The United States military is set to propose a ramping up of the war in Afghanistan in a renewed effort to break a stalemate with the Taliban.

The new plans, drawn up by the Department of Defense, are due to be sent to US President Donald Trump for approval this week, but are expected to pass without any major resistance.

Trump has said he wants to "start winning" in Afghanistan again and military officials have drawn up the intended plans with the president's preferences in mind.

A number of military officials have spoken to the Washington Post and Reuters about the proposals, which come as the Taliban have steadily increased their troop numbers and their influence in Afghanistan.

One proposal is expected to be to grow the number of US soldiers in the country, currently at 8,400, by as many as 5,000 new fighters.

The plans will also reportedly lift the Obama-era restrictions allowing military advisers greater mobility on the battlefield as well as giving the military broader authority to carry out airstrikes.

A final decision is expected to be made before May 25, when Trump will attend a Nato summit in Brussels.

However, it is not clear how much political support the proposals would receive given that the war in Afghanistan has become the US' longest ongoing battle at over 15 years.

To date, more than 2,300 American soldiers have been killed and 17,000 wounded, according to Reuters.

The war has also cost more than $23bn (£17.8bn) per year with the overall cost forecast at over $1tn.

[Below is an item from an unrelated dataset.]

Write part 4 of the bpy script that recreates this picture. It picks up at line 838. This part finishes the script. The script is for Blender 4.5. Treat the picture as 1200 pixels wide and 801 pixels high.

US Army soldiers fire a howitzer artillery piece at Seprwan Ghar forward fire base in Panjwai district, Kandahar province southern Afghanistan 12 June 2011 Reuters/Baz Ratner

Douglas Wissing, in a piece for Politico Magazine, argues that the Afghanistan war is unwinnable and that Trump needs to withdraw all troops, right away.

"As the Pentagon requests more troops and drops more and bigger bombs, it's important to assess the dangers of another surge," he said.

"And to consider whether another US escalation can turn around an unwinnable war. Will Surge 2.0 be consequential, relevant, sustainable? Or will it be another futile chapter in an unwinnable war?

He added: "While no one in Washington power circles is yet willing to officially say it, there is nothing the US can do now to change the inevitable course of events.

"All that can happen is good money is thrown after bad; more lives destroyed after so many have been ravaged.

"It is time to accept the obvious: The war in Afghanistan is unwinnable.

"It is time for the US to withdraw its troops, and let the Afghans sort out their own problems."